Ironhand is a soft, active exoskeleton for the hands and fingers. Normally, a gripping action is made possible by the muscles in the lower arm and hand. These muscles pull on tendons, thereby moving the fingers. Ironhand functions in a similar way: pressure-sensitive sensors in the fingertips of the glove detect the gripping action that the user performs with his or her hand. A computer integrated in the system calculates the additional gripping force that is necessary and small servomotors pull thin cables in the fingers. The higher the pressure on the sensors, the more power delivered by Ironhand. The settings of the glove can be adapted according to personal preferences as well as the type of work being performed. Data functions enable a digital risk assessment of the hand and the integration of the user in an Industry 4.0/factory-of-the-future concept. Grip-intensive applications with high ergonomic risk can be identified by analyzing the data during practical work and users can take appropriate countermeasures.
The glove is available in four different sizes and can be worn by left- and right-handed users. The battery pack, which is worn like a backpack, contains both a computer unit as well as the motors that control the individual fingers. Users can preset various profiles that contain different combinations of sensor sensitivity, force, finger symmetry and locking tendency. To change the profile, the user only needs to press a button on the remote control, which is located in the chest area.
By means of this profile, it is possible, for example, to flexibly respond to different requirements encountered during the course of the workday. Such as if a person performs slightly stressful tasks during the morning followed by activities in the afternoon that place heavy strain on the muscles. This also allows both male and female users to work with one system. Within milliseconds, the system can provide up to 80 N of gripping force.
The system is designed so as not to impede the wearing of personal protective equipment (PPE), such as gloves, fall-protection devices, helmets, or warning clothing. For breaks, it can be put on and taken off without external help. The capacity of the batteries in the power supply is designed for a typical working day.

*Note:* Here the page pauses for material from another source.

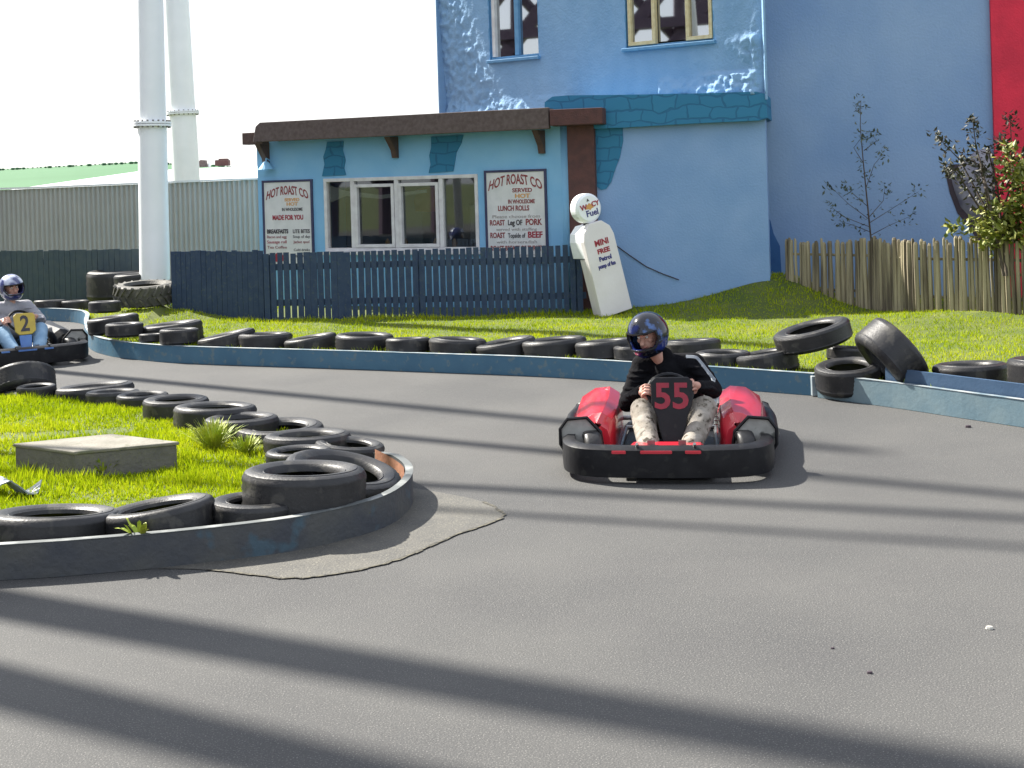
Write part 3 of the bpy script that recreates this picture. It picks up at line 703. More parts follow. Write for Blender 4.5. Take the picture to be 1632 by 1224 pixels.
# roof slab
mb = MB(); ul = ST.uz(402, 210, .42)[0]; ur = ST.uz(874, 190, .42)[0]
zt0, zt1 = ST.uz(402, 196, .42)[1], ST.uz(870, 171, .42)[1]; zb0, zb1 = ST.uz(402, 228, .42)[1], ST.uz(870, 204, .42)[1]
zt = (zt0 + zt1) / 2; zb = (zb0 + zb1) / 2
print('roof z', zt0, zt1, zb0, zb1, 'win', wu0, wu1, wz0, wz1)
poly = [(0, .0), (.06, zt - zb - .06), (.14, zt - zb), (ur - ul, zt - zb), (ur - ul, 0)]
Mk = Matrix.Translation(K(ul, zb, .0)) @ ST.mat(0, 0).to_3x3().to_4x4()
mb.prism(poly, .34, .42, Mk); mb.build('fascia', M['felt'], kiosk, bevel=.01)
mb = MB(); slab(mb, K, ul + .16, ur - .02, ZR + .005, zt - .01, -2.7, .335); mb.build('roof', M['felt'], kiosk)
mb = MB(); slab(mb, K, ul - .28, ul + .1, zb - .03, zb + .16, .1, .3); mb.build('beam_end', M['brown'], kiosk, bevel=.01)
for px, y0, y1 in ((420, 229, 264), (626, 221, 252), (860, 206, 245)):
    u, z1 = ST.uz(px, y0, .1); z0 = ST.uz(px, y1)[1]
    mb = MB(); pr = [(0, z0), (.06, z0), (.10, z0 + .12), (.30, zb - .004), (0, zb - .004)]
    n = len(pr); vs = [K(u - .045, z, a + .003) for a, z in pr] + [K(u + .045, z, a + .003) for a, z in pr]
    mb.add(vs, [tuple(range(n)), tuple(range(n, 2 * n))[::-1]] + [(i, (i + 1) % n, n + (i + 1) % n, n + i) for i in range(n)]); mb.build('bracket', M['brown'], kiosk)
# painted stone patches
def patch(pl, o, px_poly, name, parent, m, off=.018, back=.001, uvs=1.0):
    f = W(pl, o); uzs = [pl.uz(x, y, off) for x, y in px_poly]
    n = len(uzs); mb = MB(); mb.add([f(u, z, back) for u, z in uzs] + [f(u, z, off) for u, z in uzs], [tuple(range(n)), tuple(range(n, 2 * n))] + [(i, (i + 1) % n, n + (i + 1) % n, n + i) for i in range(n)])
    ob = mb.build(name, m, parent); uvplanar(ob, lambda co: (((co + o) - pl.A).dot(pl.d) * uvs, co.z * uvs)); return ob
patch(ST, KO, [(521, 226), (547, 225), (546, 240), (550, 255), (548, 268), (551, 279), (513, 281), (517, 262), (515, 250), (519, 238)], 'stone_patch', kiosk, M['teal_stone'])
patch(ST, KO, [(687, 218), (738, 215), (735, 228), (727, 243), (725, 256), (722, 273), (683, 276), (686, 262), (684, 248), (687, 235)], 'stone_patch', kiosk, M['teal_stone'])
# little lamp shade above left board
u, z = ST.uz(432, 268); mb = MB(); mb.lathe([(.01, .13), (.04, .12), (.13, 0), (.125, 0), (.03, .11)], 16, Matrix.Translation(K(u, z - .02, .14)), closed=False); mb.tube([K(u, z + .1, .14), K(u - .02, z + .16, .1), K(u - .02, z + .12, .0)], .012, 6)
mb.build('lamp', M['stall_blue'], kiosk)
# window
win = MB(); fr = .055
def frame(mb, u0, u1, z0, z1, w, o0, o1):
    slab(mb, K, u0, u1, z0, z0 + w, o0, o1); slab(mb, K, u0, u1, z1 - w, z1, o0, o1); slab(mb, K, u0, u0 + w, z0 + w, z1 - w, o0, o1); slab(mb, K, u1 - w, u1, z0 + w, z1 - w, o0, o1)
frame(win, wu0, wu1, wz0, wz1, fr, -.09, .02)
muls = [ST.uz(x, 340)[0] for x in (563, 633, 704)]
for u in muls: slab(win, K, u - .035, u + .035, wz0 + fr, wz1 - fr, -.085, .018)
wf = win.build('window_frame', M['upvc'], kiosk, bevel=.006)
edges = [wu0 + fr] + muls + [wu1 - fr]
for k in (1, 2):
    s_ = MB(); frame(s_, edges[k] + .04, edges[k + 1] - .04, wz0 + fr + .004, wz1 - fr - .05, .05, -.05, .03); sh = s_.build('sliding_sash', M['upvc'], wf, bevel=.005)
for k in range(4):
    s_ = MB(); slab(s_, K, edges[k] + .03, edges[k + 1] - .03, wz0 + fr, wz1 - fr, -.045, -.040); s_.build('pane', M['glass'], wf)
s_ = MB(); slab(s_, K, wu0 - .03, wu1 + .03, wz0 - .05, wz0 - .003, .003, .10); s_.build('sill', M['upvc'], kiosk, bevel=.005)
# interior things and a reflection modelled behind the panes
mb = MB(); slab(mb, K, wu0 - .2, wu1 + .2, .85, .90, -.75, -.2); slab(mb, K, wu0 - .1, wu1 + .1, .05, .85, -.7, -.62); mb.build('counter', M['counter'], kiosk)
mb = MB(); slab(mb, K, wu0 + .15, wu0 + .75, .9, 1.75, -2.3, -1.9); mb.build('cabinet', M['corr'], kiosk, bevel=.02); mb = MB(); slab(mb, K, wu1 - 1.0, wu1 - .3, .9, 1.55, -2.3, -1.8); mb.build('cabinet', M['corr'], kiosk, bevel=.02)
mb = MB(); mb.lathe([(0, 0), (.22, .02), (.25, .2), (.18, .38), (0, .42)], 16, Matrix.Translation(K((wu0 + wu1) / 2 - .1, 1.45, -1.2)), closed=False); mb.build('hanging_lamp', M['orange_thing'], kiosk, smooth=True)
mb = MB(); mb.prism([(0, 0), (.28, .1), (.9, .04), (1.7, .12), (1.7, .17), (.9, .1), (.28, .18), (.0, .27)], -.01, .01, Matrix.Translation(K(wu0 + .08, wz1 - .38, -.065)) @ ST.mat(0, 0).to_3x3().to_4x4()); mb.build('pane_reflection', M['cream_cloth_and_glint'], kiosk)  # cream swoosh shape standing in for a reflection on the panes
for k in range(5):
    mb = MB(); mb.lathe([(0, 0), (.035, 0), (.035, .12), (.012, .16), (0, .17)], 10, Matrix.Translation(K(wu0 + .4 + .42 * k + .1 * (k % 2), .9, -.35)), closed=False); q = mb.build('bottle', M['orange_thing'], kiosk)

# menu boards
def menu(px0, px1, pyt, pyb, label, lines, emblem=False):
    u0, z1 = ST.uz(px0, pyt, .03); u1, _ = ST.uz(px1, pyt, .03); z0 = ST.uz(px0, pyb, .03)[1]
    root = empty('menu_board', ST.pt((u0 + u1) / 2, z0, 0), 0, label, 'menu board', 'menu boards on the kiosk wall'); o = Vector(root.location); f = W(ST, o)
    mb = MB(); slab(mb, f, u0 + .02, u1 - .02, z0 + .02, z1 - .02, .004, .024); mb.build('board', M['board'], root)
    mb = MB(); b = .035
    for a in ((u0, u1, z0, z0 + b), (u0, u1, z1 - b, z1), (u0, u0 + b, z0 + b, z1 - b), (u1 - b, u1, z0 + b, z1 - b)): slab(mb, f, *a, .003, .035)
    mb.build('border', M['navy_frame'], root)
    wd = u1 - u0 - 2 * b; ht = z1 - z0
    for txt, cxf, yf, size, wf_, mm, arc, bold in lines:
        MM = Matrix.Translation(-o) @ ST.mat(u0 + b + wd * cxf, z1 - b - ht * yf, .026)
        letters(txt, size * ht, M[mm], 'lettering', root, MM, arc=arc * ht, bold=bold, width=wf_ * wd)
    if emblem:
        MM = Matrix.Translation(-o) @ ST.mat(u0 + b + wd * .28, z1 - b - ht * .87, .026)
        mb = MB(); mb.prism([(-.11, -.02), (-.07, .05), (-.04, .08), (.04, .08), (.08, .05), (.12, -.02), (.06, -.06), (-.05, -.06)], 0, .003, MM); mb.build('emblem', M['dark_red'], root)
    return root
menu(771, 870, 272, 420, 'right menu board, wider, between the kiosk window and the brown post', [
 ('HOT ROAST CO', .5, .125, .15, .90, 'maroon', .07, .004), ('SERVED', .62, .215, .06, .34, 'maroon', 0, .002), ('HOT', .62, .275, .06, .26, 'orange', 0, .003), ('IN WHOLESOME', .60, .335, .06, .46, 'maroon', 0, .002),
 ('LUNCH ROLLS', .46, .41, .075, .54, 'maroon', 0, .003), ('Please choose from', .5, .49, .05, .82, 'grey_ink', 0, 0), ('ROAST', .17, .565, .08, .26, 'maroon', 0, .003), ('Leg OF', .48, .565, .08, .25, 'black_ink', 0, .003), ('PORK', .80, .565, .09, .28, 'maroon', 0, .004),
 ('served with stuffing', .5, .625, .045, .7, 'grey_ink', 0, 0), ('ROAST', .17, .70, .08, .26, 'maroon', 0, .003), ('Topside of', .50, .70, .07, .30, 'black_ink', 0, .002), ('BEEF', .82, .70, .09, .25, 'dark_red', 0, .004), ('with horseradish', .5, .76, .045, .7, 'grey_ink', 0, 0),
 ('ROAST BREAST OF TURKEY', .5, .835, .07, .92, 'maroon', 0, .003), ('with cranberry', .5, .90, .045, .7, 'grey_ink', 0, 0)])
menu(417, 497, 288, 426, 'left menu board, narrower, with a red emblem at its foot', [
 ('HOT ROAST CO', .5, .14, .14, .88, 'maroon', .06, .004), ('SERVED', .6, .22, .05, .32, 'orange', 0, .002), ('HOT', .6, .27, .055, .24, 'orange', 0, .002), ('IN WHOLESOME', .6, .33, .05, .44, 'black_ink', 0, .001), ('MADE FOR YOU', .5, .43, .075, .66, 'dark_red', 0, .004),
 ('BREAKFASTS', .27, .585, .065, .46, 'black_ink', 0, .004), ('LITE BITES', .78, .585, .06, .36, 'black_ink', 0, .002), ('Bacon and egg', .25, .64, .045, .42, 'maroon', 0, 0), ('Soup of day', .78, .64, .045, .36, 'black_ink', 0, 0),
 ('Sausage roll', .25, .70, .05, .42, 'dark_red', 0, 0), ('Jacket spud', .78, .70, .045, .34, 'maroon', 0, 0), ('Tea Coffee', .25, .76, .045, .42, 'maroon', 0, 0), ('Cold drinks', .78, .79, .04, .34, 'black_ink', 0, 0), ('To take away', .78, .86, .05, .36, 'black_ink', 0, .001)], emblem=True)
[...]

To control the individual fingers, Bioservo uses DC-micromotors with graphite commutation of the 1741 … CXR series in their Ironhand. The series combines power, robustness and control in a compact form. This is ensured by graphite commutation, high quality neodymium magnets and the tried-and-tested winding of the Faulhaber rotor. The powerful neodymium magnet gives the motors a high power density with a continuous torque ranging from 3.6 to 40 mNm. The impressive performance data and the compact size open up a wide spectrum of possible applications at an optimized price/performance ratio.